_Your goal_
Reproduce the entire listing word for word.

_Data shown_
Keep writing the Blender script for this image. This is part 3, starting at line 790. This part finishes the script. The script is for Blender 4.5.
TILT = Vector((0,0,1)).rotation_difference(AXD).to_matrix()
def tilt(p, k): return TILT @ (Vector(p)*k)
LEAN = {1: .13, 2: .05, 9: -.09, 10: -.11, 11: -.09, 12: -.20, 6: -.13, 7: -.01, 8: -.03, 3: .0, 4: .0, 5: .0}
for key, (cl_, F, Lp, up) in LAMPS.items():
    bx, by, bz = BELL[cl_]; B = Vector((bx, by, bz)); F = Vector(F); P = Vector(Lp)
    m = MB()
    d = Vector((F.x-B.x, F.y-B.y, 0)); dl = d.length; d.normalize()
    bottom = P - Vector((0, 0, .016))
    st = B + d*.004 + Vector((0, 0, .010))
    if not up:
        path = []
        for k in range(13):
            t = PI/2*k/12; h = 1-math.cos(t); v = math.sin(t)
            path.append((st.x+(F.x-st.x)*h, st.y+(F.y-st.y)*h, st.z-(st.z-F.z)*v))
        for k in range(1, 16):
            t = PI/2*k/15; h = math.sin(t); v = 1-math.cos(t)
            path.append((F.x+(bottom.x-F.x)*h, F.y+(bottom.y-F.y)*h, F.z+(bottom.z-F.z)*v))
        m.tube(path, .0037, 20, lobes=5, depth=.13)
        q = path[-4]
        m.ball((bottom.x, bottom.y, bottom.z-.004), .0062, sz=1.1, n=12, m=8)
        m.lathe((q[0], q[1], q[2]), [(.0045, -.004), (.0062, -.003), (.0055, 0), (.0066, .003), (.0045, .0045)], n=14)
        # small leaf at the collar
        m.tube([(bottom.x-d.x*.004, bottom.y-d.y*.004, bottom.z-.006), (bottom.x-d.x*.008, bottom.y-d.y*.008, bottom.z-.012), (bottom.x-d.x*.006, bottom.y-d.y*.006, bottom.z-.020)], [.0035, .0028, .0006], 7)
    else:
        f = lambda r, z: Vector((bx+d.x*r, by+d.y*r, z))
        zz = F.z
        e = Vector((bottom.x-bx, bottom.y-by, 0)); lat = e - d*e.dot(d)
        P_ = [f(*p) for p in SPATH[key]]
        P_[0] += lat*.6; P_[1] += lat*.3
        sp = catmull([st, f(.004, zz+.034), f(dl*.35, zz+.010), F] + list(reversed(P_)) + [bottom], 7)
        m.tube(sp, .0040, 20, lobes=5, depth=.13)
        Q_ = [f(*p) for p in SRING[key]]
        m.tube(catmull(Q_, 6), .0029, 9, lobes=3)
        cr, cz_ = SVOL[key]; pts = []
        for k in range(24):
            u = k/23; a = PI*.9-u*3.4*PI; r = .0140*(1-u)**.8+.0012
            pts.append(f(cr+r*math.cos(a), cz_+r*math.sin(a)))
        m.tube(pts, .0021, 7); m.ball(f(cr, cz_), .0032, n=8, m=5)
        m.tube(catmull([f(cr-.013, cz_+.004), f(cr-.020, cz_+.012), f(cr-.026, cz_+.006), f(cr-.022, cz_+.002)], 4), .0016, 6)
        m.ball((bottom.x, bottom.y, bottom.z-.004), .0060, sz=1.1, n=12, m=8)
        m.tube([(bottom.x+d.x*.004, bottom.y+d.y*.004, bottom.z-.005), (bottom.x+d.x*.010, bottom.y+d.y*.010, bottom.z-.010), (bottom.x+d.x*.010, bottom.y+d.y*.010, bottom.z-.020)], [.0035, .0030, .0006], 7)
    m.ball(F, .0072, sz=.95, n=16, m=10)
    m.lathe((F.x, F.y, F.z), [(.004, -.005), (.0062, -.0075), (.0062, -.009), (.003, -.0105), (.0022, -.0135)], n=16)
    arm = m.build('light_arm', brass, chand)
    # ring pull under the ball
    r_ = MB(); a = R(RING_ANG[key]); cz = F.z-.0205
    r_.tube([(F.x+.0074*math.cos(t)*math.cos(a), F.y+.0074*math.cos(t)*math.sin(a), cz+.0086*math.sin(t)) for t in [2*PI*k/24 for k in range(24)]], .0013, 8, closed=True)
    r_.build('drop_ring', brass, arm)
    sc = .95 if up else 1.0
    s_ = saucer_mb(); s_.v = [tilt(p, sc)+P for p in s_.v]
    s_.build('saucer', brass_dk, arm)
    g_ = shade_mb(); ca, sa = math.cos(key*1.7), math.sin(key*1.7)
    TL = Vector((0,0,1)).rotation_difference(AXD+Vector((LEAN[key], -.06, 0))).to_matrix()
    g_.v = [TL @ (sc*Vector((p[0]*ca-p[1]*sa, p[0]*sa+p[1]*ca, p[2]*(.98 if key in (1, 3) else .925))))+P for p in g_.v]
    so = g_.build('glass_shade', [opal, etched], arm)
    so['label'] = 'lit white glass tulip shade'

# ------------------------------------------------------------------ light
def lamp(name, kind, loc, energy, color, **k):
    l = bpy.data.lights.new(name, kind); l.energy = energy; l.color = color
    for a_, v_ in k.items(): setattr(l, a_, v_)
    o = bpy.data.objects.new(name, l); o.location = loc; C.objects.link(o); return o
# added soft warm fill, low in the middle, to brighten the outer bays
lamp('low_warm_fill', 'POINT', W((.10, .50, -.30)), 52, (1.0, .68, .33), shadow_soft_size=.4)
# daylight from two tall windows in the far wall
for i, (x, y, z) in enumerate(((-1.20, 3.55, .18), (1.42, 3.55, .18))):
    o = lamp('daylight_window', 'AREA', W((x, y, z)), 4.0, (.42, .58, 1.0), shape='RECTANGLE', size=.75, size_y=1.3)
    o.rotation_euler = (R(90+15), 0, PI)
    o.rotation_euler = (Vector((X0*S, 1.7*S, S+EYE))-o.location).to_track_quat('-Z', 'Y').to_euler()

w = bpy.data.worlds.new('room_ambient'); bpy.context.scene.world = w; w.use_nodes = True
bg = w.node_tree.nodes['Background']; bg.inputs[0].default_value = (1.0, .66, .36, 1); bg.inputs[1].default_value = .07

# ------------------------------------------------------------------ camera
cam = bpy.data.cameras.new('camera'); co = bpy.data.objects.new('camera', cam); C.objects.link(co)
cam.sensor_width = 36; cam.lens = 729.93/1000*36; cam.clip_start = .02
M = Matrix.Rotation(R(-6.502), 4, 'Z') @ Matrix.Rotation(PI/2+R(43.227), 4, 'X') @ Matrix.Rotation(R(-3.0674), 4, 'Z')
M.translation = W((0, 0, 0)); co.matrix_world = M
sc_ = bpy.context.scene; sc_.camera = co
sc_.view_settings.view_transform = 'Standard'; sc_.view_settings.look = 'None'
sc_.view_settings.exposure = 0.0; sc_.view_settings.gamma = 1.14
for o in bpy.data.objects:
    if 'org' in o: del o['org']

_Complete response_
Keep writing the Blender script for this image. This is part 3, starting at line 790. This part finishes the script. The script is for Blender 4.5.
TILT = Vector((0,0,1)).rotation_difference(AXD).to_matrix()
def tilt(p, k): return TILT @ (Vector(p)*k)
LEAN = {1: .13, 2: .05, 9: -.09, 10: -.11, 11: -.09, 12: -.20, 6: -.13, 7: -.01, 8: -.03, 3: .0, 4: .0, 5: .0}
for key, (cl_, F, Lp, up) in LAMPS.items():
    bx, by, bz = BELL[cl_]; B = Vector((bx, by, bz)); F = Vector(F); P = Vector(Lp)
    m = MB()
    d = Vector((F.x-B.x, F.y-B.y, 0)); dl = d.length; d.normalize()
    bottom = P - Vector((0, 0, .016))
    st = B + d*.004 + Vector((0, 0, .010))
    if not up:
        path = []
        for k in range(13):
            t = PI/2*k/12; h = 1-math.cos(t); v = math.sin(t)
            path.append((st.x+(F.x-st.x)*h, st.y+(F.y-st.y)*h, st.z-(st.z-F.z)*v))
        for k in range(1, 16):
            t = PI/2*k/15; h = math.sin(t); v = 1-math.cos(t)
            path.append((F.x+(bottom.x-F.x)*h, F.y+(bottom.y-F.y)*h, F.z+(bottom.z-F.z)*v))
        m.tube(path, .0037, 20, lobes=5, depth=.13)
        q = path[-4]
        m.ball((bottom.x, bottom.y, bottom.z-.004), .0062, sz=1.1, n=12, m=8)
        m.lathe((q[0], q[1], q[2]), [(.0045, -.004), (.0062, -.003), (.0055, 0), (.0066, .003), (.0045, .0045)], n=14)
        # small leaf at the collar
        m.tube([(bottom.x-d.x*.004, bottom.y-d.y*.004, bottom.z-.006), (bottom.x-d.x*.008, bottom.y-d.y*.008, bottom.z-.012), (bottom.x-d.x*.006, bottom.y-d.y*.006, bottom.z-.020)], [.0035, .0028, .0006], 7)
    else:
        f = lambda r, z: Vector((bx+d.x*r, by+d.y*r, z))
        zz = F.z
        e = Vector((bottom.x-bx, bottom.y-by, 0)); lat = e - d*e.dot(d)
        P_ = [f(*p) for p in SPATH[key]]
        P_[0] += lat*.6; P_[1] += lat*.3
        sp = catmull([st, f(.004, zz+.034), f(dl*.35, zz+.010), F] + list(reversed(P_)) + [bottom], 7)
        m.tube(sp, .0040, 20, lobes=5, depth=.13)
        Q_ = [f(*p) for p in SRING[key]]
        m.tube(catmull(Q_, 6), .0029, 9, lobes=3)
        cr, cz_ = SVOL[key]; pts = []
        for k in range(24):
            u = k/23; a = PI*.9-u*3.4*PI; r = .0140*(1-u)**.8+.0012
            pts.append(f(cr+r*math.cos(a), cz_+r*math.sin(a)))
        m.tube(pts, .0021, 7); m.ball(f(cr, cz_), .0032, n=8, m=5)
        m.tube(catmull([f(cr-.013, cz_+.004), f(cr-.020, cz_+.012), f(cr-.026, cz_+.006), f(cr-.022, cz_+.002)], 4), .0016, 6)
        m.ball((bottom.x, bottom.y, bottom.z-.004), .0060, sz=1.1, n=12, m=8)
        m.tube([(bottom.x+d.x*.004, bottom.y+d.y*.004, bottom.z-.005), (bottom.x+d.x*.010, bottom.y+d.y*.010, bottom.z-.010), (bottom.x+d.x*.010, bottom.y+d.y*.010, bottom.z-.020)], [.0035, .0030, .0006], 7)
    m.ball(F, .0072, sz=.95, n=16, m=10)
    m.lathe((F.x, F.y, F.z), [(.004, -.005), (.0062, -.0075), (.0062, -.009), (.003, -.0105), (.0022, -.0135)], n=16)
    arm = m.build('light_arm', brass, chand)
    # ring pull under the ball
    r_ = MB(); a = R(RING_ANG[key]); cz = F.z-.0205
    r_.tube([(F.x+.0074*math.cos(t)*math.cos(a), F.y+.0074*math.cos(t)*math.sin(a), cz+.0086*math.sin(t)) for t in [2*PI*k/24 for k in range(24)]], .0013, 8, closed=True)
    r_.build('drop_ring', brass, arm)
    sc = .95 if up else 1.0
    s_ = saucer_mb(); s_.v = [tilt(p, sc)+P for p in s_.v]
    s_.build('saucer', brass_dk, arm)
    g_ = shade_mb(); ca, sa = math.cos(key*1.7), math.sin(key*1.7)
    TL = Vector((0,0,1)).rotation_difference(AXD+Vector((LEAN[key], -.06, 0))).to_matrix()
    g_.v = [TL @ (sc*Vector((p[0]*ca-p[1]*sa, p[0]*sa+p[1]*ca, p[2]*(.98 if key in (1, 3) else .925))))+P for p in g_.v]
    so = g_.build('glass_shade', [opal, etched], arm)
    so['label'] = 'lit white glass tulip shade'

# ------------------------------------------------------------------ light
def lamp(name, kind, loc, energy, color, **k):
    l = bpy.data.lights.new(name, kind); l.energy = energy; l.color = color
    for a_, v_ in k.items(): setattr(l, a_, v_)
    o = bpy.data.objects.new(name, l); o.location = loc; C.objects.link(o); return o
# added soft warm fill, low in the middle, to brighten the outer bays
lamp('low_warm_fill', 'POINT', W((.10, .50, -.30)), 52, (1.0, .68, .33), shadow_soft_size=.4)
# daylight from two tall windows in the far wall
for i, (x, y, z) in enumerate(((-1.20, 3.55, .18), (1.42, 3.55, .18))):
    o = lamp('daylight_window', 'AREA', W((x, y, z)), 4.0, (.42, .58, 1.0), shape='RECTANGLE', size=.75, size_y=1.3)
    o.rotation_euler = (R(90+15), 0, PI)
    o.rotation_euler = (Vector((X0*S, 1.7*S, S+EYE))-o.location).to_track_quat('-Z', 'Y').to_euler()

w = bpy.data.worlds.new('room_ambient'); bpy.context.scene.world = w; w.use_nodes = True
bg = w.node_tree.nodes['Background']; bg.inputs[0].default_value = (1.0, .66, .36, 1); bg.inputs[1].default_value = .07

# ------------------------------------------------------------------ camera
cam = bpy.data.cameras.new('camera'); co = bpy.data.objects.new('camera', cam); C.objects.link(co)
cam.sensor_width = 36; cam.lens = 729.93/1000*36; cam.clip_start = .02
M = Matrix.Rotation(R(-6.502), 4, 'Z') @ Matrix.Rotation(PI/2+R(43.227), 4, 'X') @ Matrix.Rotation(R(-3.0674), 4, 'Z')
M.translation = W((0, 0, 0)); co.matrix_world = M
sc_ = bpy.context.scene; sc_.camera = co
sc_.view_settings.view_transform = 'Standard'; sc_.view_settings.look = 'None'
sc_.view_settings.exposure = 0.0; sc_.view_settings.gamma = 1.14
for o in bpy.data.objects:
    if 'org' in o: del o['org']